- [Task prompt]:
Copy the lines of the data below exactly, starting at the first and stopping after the line that contains "except Exception: pass"; include no pictures.

-*-*-

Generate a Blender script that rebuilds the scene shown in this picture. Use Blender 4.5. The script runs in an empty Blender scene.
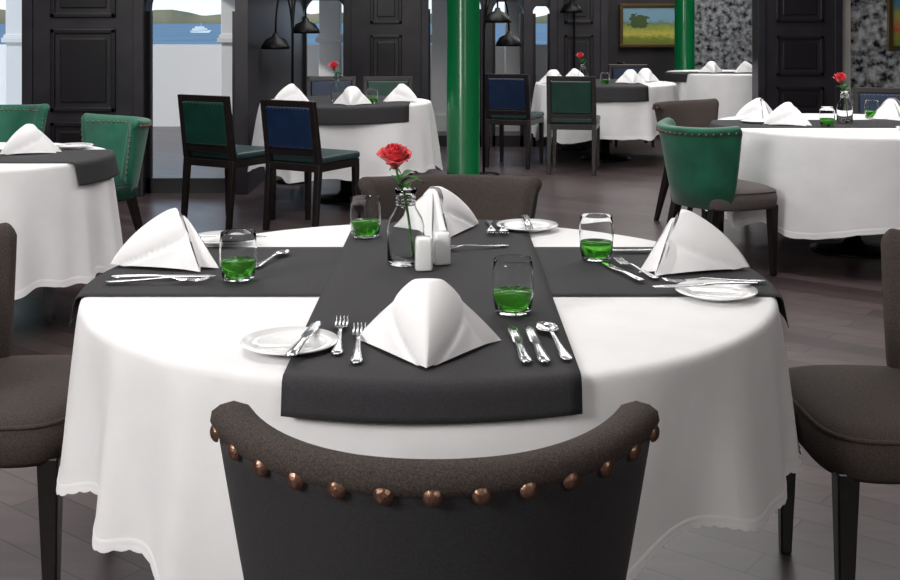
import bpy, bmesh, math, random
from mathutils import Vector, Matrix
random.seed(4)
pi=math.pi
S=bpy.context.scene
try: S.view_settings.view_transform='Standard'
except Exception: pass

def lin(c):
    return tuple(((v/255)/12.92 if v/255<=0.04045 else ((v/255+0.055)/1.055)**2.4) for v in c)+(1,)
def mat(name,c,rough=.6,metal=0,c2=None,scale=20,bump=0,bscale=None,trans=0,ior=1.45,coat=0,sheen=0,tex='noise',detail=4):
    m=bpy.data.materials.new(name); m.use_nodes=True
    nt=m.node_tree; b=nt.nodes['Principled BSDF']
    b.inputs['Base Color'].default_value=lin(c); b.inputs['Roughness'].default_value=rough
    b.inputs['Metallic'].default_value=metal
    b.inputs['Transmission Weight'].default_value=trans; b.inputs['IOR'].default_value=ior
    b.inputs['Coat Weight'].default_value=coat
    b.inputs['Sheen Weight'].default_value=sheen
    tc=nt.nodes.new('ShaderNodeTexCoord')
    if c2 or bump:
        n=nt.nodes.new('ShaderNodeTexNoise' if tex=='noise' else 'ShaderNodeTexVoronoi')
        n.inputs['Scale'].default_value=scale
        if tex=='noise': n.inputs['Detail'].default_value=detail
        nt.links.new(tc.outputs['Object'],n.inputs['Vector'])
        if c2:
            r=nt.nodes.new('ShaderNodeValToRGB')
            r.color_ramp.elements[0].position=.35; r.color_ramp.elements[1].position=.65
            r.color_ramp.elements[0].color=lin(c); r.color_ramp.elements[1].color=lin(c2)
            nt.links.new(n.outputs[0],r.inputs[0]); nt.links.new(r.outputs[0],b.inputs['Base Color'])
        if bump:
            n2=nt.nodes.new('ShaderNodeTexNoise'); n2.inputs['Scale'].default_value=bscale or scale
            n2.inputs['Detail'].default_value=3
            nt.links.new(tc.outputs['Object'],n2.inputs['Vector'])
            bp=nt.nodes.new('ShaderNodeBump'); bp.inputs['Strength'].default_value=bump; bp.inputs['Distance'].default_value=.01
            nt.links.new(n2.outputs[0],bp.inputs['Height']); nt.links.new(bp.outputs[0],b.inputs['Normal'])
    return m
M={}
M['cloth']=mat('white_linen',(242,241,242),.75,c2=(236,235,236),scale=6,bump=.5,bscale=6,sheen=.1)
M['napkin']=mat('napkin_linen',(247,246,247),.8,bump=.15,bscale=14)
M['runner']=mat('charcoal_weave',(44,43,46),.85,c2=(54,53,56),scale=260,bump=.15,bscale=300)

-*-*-

- [Solution for this exercise]:
Generate a Blender script that rebuilds the scene shown in this picture. Use Blender 4.5. The script runs in an empty Blender scene.
import bpy, bmesh, math, random
from mathutils import Vector, Matrix
random.seed(4)
pi=math.pi
S=bpy.context.scene
try: S.view_settings.view_transform='Standard'
except Exception: pass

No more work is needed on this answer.